Thursday, January 07, 2010

Victoria Osteen: "It Starts With Us"

Victoria Osteen is wrong to say, "It starts with us."{1} Her at least semi-Pelagian teaching is opposed to the inerrant word of God and the interpretation holy mother Church has given it:
Lamentations 5:21: Convert us, O Lord, to You, and we shall be converted: renew our days, as from the beginning.
ἐπίστρεψον ἡμᾶς κύριε πρὸς σέ καὶ ἐπιστραφησόμεθα καὶ ἀνακαίνισον ἡμέρας ἡμῶν καθὼς ἔμπροσθεν.

Ephesians 2:8: For by grace you are saved through faith: and that not of yourselves, for it is the gift of God.
τῇ γὰρ χάριτί ἐστε σεσῳσμένοι διὰ πίστεως: καὶ τοῦτο οὐκ ἐξ ὑμῶν, θεοῦ τὸ δῶρον.

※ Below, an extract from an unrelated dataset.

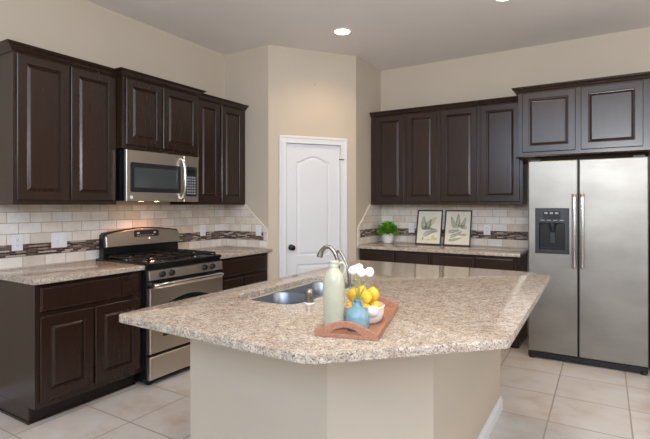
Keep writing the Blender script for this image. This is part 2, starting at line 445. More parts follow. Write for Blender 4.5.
def wall_cabinet(loc, rotz, w, d, z0, ztop, doors, label, cr=(True, True), group='espresso wall cabinets', proj=0.055, doortop=None, bottom=0.03, side=False):
    t = thing('wall_cabinet', loc, rotz, label, 'cabinet', group)
    zt = ztop - 0.052
    bx('cabinet_body', WOOD, t, 0.0005, w-0.0005, -d, -0.001, z0, zt+0.01, bevel=0.002)
    for (a, b) in doors:
        bm = bmesh.new(); panel_door(bm, a, b, z0+bottom, (doortop or zt-0.008), -d); link('door', bm, WOOD, t)
    bm = bmesh.new(); crown(bm, 0.0005, w-0.0005, d, zt, ztop, *cr, proj=proj); link('crown_moulding', bm, WOOD, t)
    return t
HP = math.pi/2
wall_cabinet((0, 1.50, 0), HP, 0.745, 0.305, 1.372, 2.425, [(0.02, 0.365), (0.377, 0.725)], 'tall two-door dark wall cabinet left of the microwave', (True, False))
wall_cabinet((0, 2.2465, 0), HP, 0.778, 0.385, 1.815, 2.425, [(0.02, 0.362), (0.372, 0.757)], 'short two-door dark wall cabinet directly above the microwave', (True, True), bottom=0.03)
wall_cabinet((0, 3.026, 0), HP, 0.742, 0.305, 1.372, 2.425, [(0.055, 0.345), (0.372, 0.69)], 'tall two-door dark wall cabinet between microwave and pantry corner', (False, False))
wall_cabinet((1.235, YB, 0), 0, 0.825, 0.305, 1.372, 2.452, [(0.065, 0.415), (0.45, 0.795)], 'two-door dark wall cabinet above the potted plant', (False, False), proj=0.05)
wall_cabinet((2.0605, YB, 0), 0, 0.842, 0.305, 1.372, 2.452, [(0.018, 0.40), (0.438, 0.815)], 'two-door dark wall cabinet beside the refrigerator cabinet', (False, False), proj=0.05)
E_ = wall_cabinet((2.903, YB, 0), 0, 1.06, 0.62, 1.80, 2.458, [(0.04, 0.475), (0.516, 0.967)], 'deep two-door wall cabinet above the stainless refrigerator', (True, True), bottom=0.055, proj=0.05)
bx('side_panel', WOOD, E_, 1.012, 1.045, -0.62, -0.001, 0.0, 1.7995)
bm = bmesh.new(); prism(bm, [(-0.62, 1.80), (-0.632, 1.803), (-0.638, 1.812), (-0.632, 1.822), (-0.62, 1.825)], -0.012, 1.06, 'yz'); link('bottom_moulding', bm, WOOD, E_)

def base_cabinet(loc, rotz, w, drawers, doors, label, left_end=False, right_end=False):
    t = thing('base_cabinet', loc, rotz, label, 'cabinet', 'espresso base cabinets')
    d, H = 0.605, 0.884
    bm = bmesh.new()
    box(bm, 0.0, w, -d, -0.002, 0.105, 0.8815)
    if left_end: box(bm, 0.0, 0.018, -0.53, -0.002, 0.0, 0.105)
    if right_end: box(bm, w-0.018, w, -0.53, -0.002, 0.0, 0.105)
    link('cabinet_body', bm, WOOD, t, bevel=0.0015)
    bx('toe_kick', KICK, t, 0.019 if left_end else 0.0, w-(0.019 if right_end else 0), -0.525, -0.01, 0.0, 0.1045)
    if left_end or right_end:
        bm = bmesh.new()
        if left_end: box(bm, -0.007, -0.0002, -0.537, -0.002, 0, 0.016)
        box(bm, -0.007 if left_end else 0, w, -0.540, -0.532, 0, 0.016)
        link('shoe_moulding', bm, WOOD, t, bevel=0.003)
    for (a, b) in drawers:
        bm = bmesh.new(); slab_front(bm, a, b, 0.705, 0.855, -d); link('drawer_front', bm, WOOD, t)
    for (a, b) in doors:
        bm = bmesh.new(); panel_door(bm, a, b, 0.145, 0.675, -d, 0.062); link('door', bm, WOOD, t)
    return t
base_cabinet((0, 1.488, 0), HP, 0.762, [(0.025, 0.73)], [(0.025, 0.37), (0.385, 0.735)], 'dark base cabinet with exposed end panel left of the range', left_end=True)
base_cabinet((0, 3.035, 0), HP, 0.732, [(0.02, 0.70)], [(0.02, 0.355), (0.367, 0.70)], 'dark base cabinet between the range and the pantry corner')
base_cabinet((1.235, YB, 0), 0, 0.823, [(0.02, 0.425), (0.445, 0.80)], [(0.02, 0.425), (0.445, 0.80)], 'dark base cabinet below the potted plant on the back wall')
base_cabinet((2.0605, YB, 0), 0, 0.84, [(0.02, 0.44), (0.46, 0.80)], [(0.02, 0.44), (0.46, 0.80)], 'dark base cabinet at the left side of the refrigerator', right_end=True)

# ------------------------------------------------------------------ countertops
def inset(poly, d):
    n = len(poly); out = []
    for i in range(n):
        p0, p1, p2 = Vector(poly[i-1]), Vector(poly[i]), Vector(poly[(i+1) % n])
        a = (p1-p0).normalized(); b = (p2-p1).normalized()
        na = Vector((-a.y, a.x)); nb = Vector((-b.y, b.x)); k = (na+nb).normalized()
        out.append(tuple(p1 + k*d/max(0.3, k.dot(na))))
    return out
def round_corner(poly, radii, n=6):
    out = []
    m_ = len(poly)
    for i in range(m_):
        r = radii[i]
        p = Vector(poly[i])
        if not r: out.append(tuple(p)); continue
        a = (Vector(poly[i-1])-p).normalized()*r; b = (Vector(poly[(i+1) % m_])-p).normalized()*r
        for k in range(n+1):
            t = k/n; out.append(tuple(p + a*(1-t)**2 + b*t**2))
    return out
def countertop(name, poly, hole=None, th=0.032, top=0.914):
    """poly CCW; hole CCW"""
    bm = bmesh.new(); e = 0.004
    ins = inset(poly, e)
    lo = [bm.verts.new((x, y, top-th)) for x, y in inset(poly, 0.002)]
    l1 = [bm.verts.new((x, y, top-th+0.003)) for x, y in poly]
    l2 = [bm.verts.new((x, y, top-e)) for x, y in poly]
    l25 = [bm.verts.new((x, y, top-e*0.3)) for x, y in inset(poly, e*0.3)]
    l3 = [bm.verts.new((x, y, top)) for x, y in ins]
    n = len(poly)
    for a, b in ((lo, l1), (l1, l2), (l2, l25), (l25, l3)):
        for i in range(n): bm.faces.new((a[i], a[(i+1) % n], b[(i+1) % n], b[i]))
    et = [bm.edges.get((l3[i], l3[(i+1) % n])) for i in range(n)]
    eb = [bm.edges.get((lo[i], lo[(i+1) % n])) for i in range(n)]
    if hole:
        h3 = [bm.verts.new((x, y, top)) for x, y in inset(hole, -0.002)]
        h2 = [bm.verts.new((x, y, top-0.002)) for x, y in hole]
        h0 = [bm.verts.new((x, y, top-th)) for x, y in hole]
        m_ = len(hole)
        for a, b in ((h3, h2), (h2, h0)):
            for i in range(m_): bm.faces.new((a[i], a[(i+1) % m_], b[(i+1) % m_], b[i]))
        et += [bm.edges.get((h3[i], h3[(i+1) % m_])) for i in range(m_)]
        eb += [bm.edges.get((h0[i], h0[(i+1) % m_])) for i in range(m_)]
    bmesh.ops.triangle_fill(bm, edges=et, use_beauty=True); bmesh.ops.triangle_fill(bm, edges=eb, use_beauty=True)
    return link(name, bm, GRAN, None, smooth=True, angle=25)
tag(countertop('granite_countertop', round_corner([(0.0015, 1.463), (0.648, 1.463), (0.648, 2.249), (0.0015, 2.249)], [0, 0.02, 0, 0])),
    'speckled granite countertop on the base cabinet left of the range', 'countertop', 'granite countertops')
tag(countertop('granite_countertop', [(0.0015, 3.035), (0.648, 3.035), (0.648, 3.80), (0.64, 3.8), (RX+0.002, 3.766), (0.0015, 3.766)]),
    'short granite countertop right of the range ending at the pantry wall', 'countertop', 'granite countertops')
tag(countertop('granite_countertop', [(QX+0.0015, 4.592), (2.928, 4.592), (2.928, 5.238), (QX+0.0015, 5.238)]),
    'granite countertop under the fern pictures on the back wall', 'countertop', 'granite countertops')
isl = round_corner([(1.855, 1.187), (2.825, 1.165), (3.323, 1.662), (3.300, 3.330), (3.150, 3.402), (1.862, 3.402)], [0.035, 0.05, 0.02, 0.03, 0.03, 0.02])
SX0, SX1, SY0, SY1 = 2.015, 2.392, 1.702, 2.50
hole = rrect((SX0+SX1)/2, (SY0+SY1)/2, SX1-SX0, SY1-SY0, 0.085, 8)
hole = hole
tag(countertop('island_countertop', isl, hole), 'large angular granite slab with cut-out for the sink on the island', 'countertop')

# ------------------------------------------------------------------ island base
BODY = [(1.93, 1.522), (2.682, 1.522), (3.0, 1.84), (3.0, 3.255), (1.93, 3.255)]
it = thing('kitchen_island', (2.4, 2.3, 0), 0, 'beige painted island base with angled front and white baseboard', 'island')
lb = [(x-2.4, y-2.3) for x, y in BODY]
# hollow shell so that the sink bowls hang free inside
def shell():
    bm = bmesh.new(); inner = inset(lb, 0.09); n = len(lb)
    vo = [[bm.verts.new((x, y, z)) for x, y in lb] for z in (0, 0.8815)]
    vi = [[bm.verts.new((x, y, z)) for x, y in inner] for z in (0, 0.8815)]
    for i in range(n):
        j = (i+1) % n
        bm.faces.new((vo[0][i], vo[0][j], vo[1][j], vo[1][i])); bm.faces.new((vi[0][j], vi[0][i], vi[1][i], vi[1][j]))
        bm.faces.new((vo[1][i], vo[1][j], vi[1][j], vi[1][i])); bm.faces.new((vo[0][j], vo[0][i], vi[0][i], vi[0][j]))
    return bm
link('island_wall', shell(), WALL, it)
bm = bmesh.new()
prof = [(0.0, 0.0), (0.014, 0.0), (0.014, 0.062), (0.009, 0.072), (0.006, 0.088), (0.0, 0.088)]
loops = []
path = lb[:4]
for off, z in prof:
    P = inset(lb, -off); loops.append([(x, y, z) for x, y in [(lb[0][0], P[0][1]), P[1], P[2], (P[3][0], lb[3][1])]])
vs = [[bm.verts.new(p) for p in lp] for lp in loops]
for a, b in zip(vs, vs[1:]):
    for i in range(3): bm.faces.new((a[i], a[i+1], b[i+1], b[i]))
bmesh.ops.recalc_face_normals(bm, faces=bm.faces)
bm.faces.new([v[0] for v in vs]); bm.faces.new([v[-1] for v in vs])
link('baseboard', bm, WHITE, it)
for k, (a, b) in enumerate(((1.60, 2.02), (2.035, 2.455), (2.47, 2.89), (2.905, 3.235))):
    bm = bmesh.new(); panel_door(bm, 0, b-a, 0.12, 0.84, 0, 0.06)
    o = link('door', bm, WOOD, it, loc=(1.93-2.4, b-2.3, 0), rotz=-HP)
    if k == 0: tag(o, 'dark wooden door on the sink side')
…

Second Council of Orange (Denzinger 178): Canon 5 of the Second Council of Orange says,
If anyone says, that just as the increase [of faith] so also the beginning of faith and the very desire of credulity, by which we believe in Him who justifies the impious, and (by which) we arrive at the regeneration of holy baptism (is) not through the gift of grace, that is, through the inspiration of the Holy Spirit reforming our will from infidelity to faith, from impiety to piety, but is naturally in us, he is proved (to be) antagonistic to the doctrine of the Apostles, since blessed Paul says: "We trust, that he who begins a good work in us, will perfect it unto the day of Christ Jesus" [Phil. 1:6]; and the following: "It was given to you for Christ not only that you may believe in Him, but also, that you may suffer for Him" [Phil. 1:29]; and: "By grace you are made safe through faith, and this not of yourselves; for it is the gift of God" [Eph. 2:8]. For those who say that faith, by which we believe in God, is natural, declare that all those who are alien to the Church of Christ are in a measure faithful [cf. St. Augustine].
Ecumenical Council of Trent (Denzinger 797):
It [the Synod] furthermore declares that in adults the beginning of that justification must be derived from the predisposing grace [can. 3] of God through Jesus Christ, that is, from his vocation, whereby without any existing merits on their part they are called, so that they who by sin were turned away from God, through His stimulating and assisting grace are disposed to convert themselves to their own justification, by freely assenting to and cooperating with the same grace [can. 4 and 5], in such wise that, while God touches the heart of man through the illumination of the Holy Spirit, man himself receiving that inspiration does not do nothing at all inasmuch as he can indeed reject it, nor on the other hand can he [can. 3] of his own free will without the grace of God move himself to justice before Him. Hence, when it is said in the Sacred Writings: "Turn ye to Me, and I will turn to you" [Zach. 1:3], we are reminded of our liberty; when we reply: "Convert us, O Lord, to Thee, and we shall be converted" [Lam. 5:21], we confess that we are anticipated by the grace of God.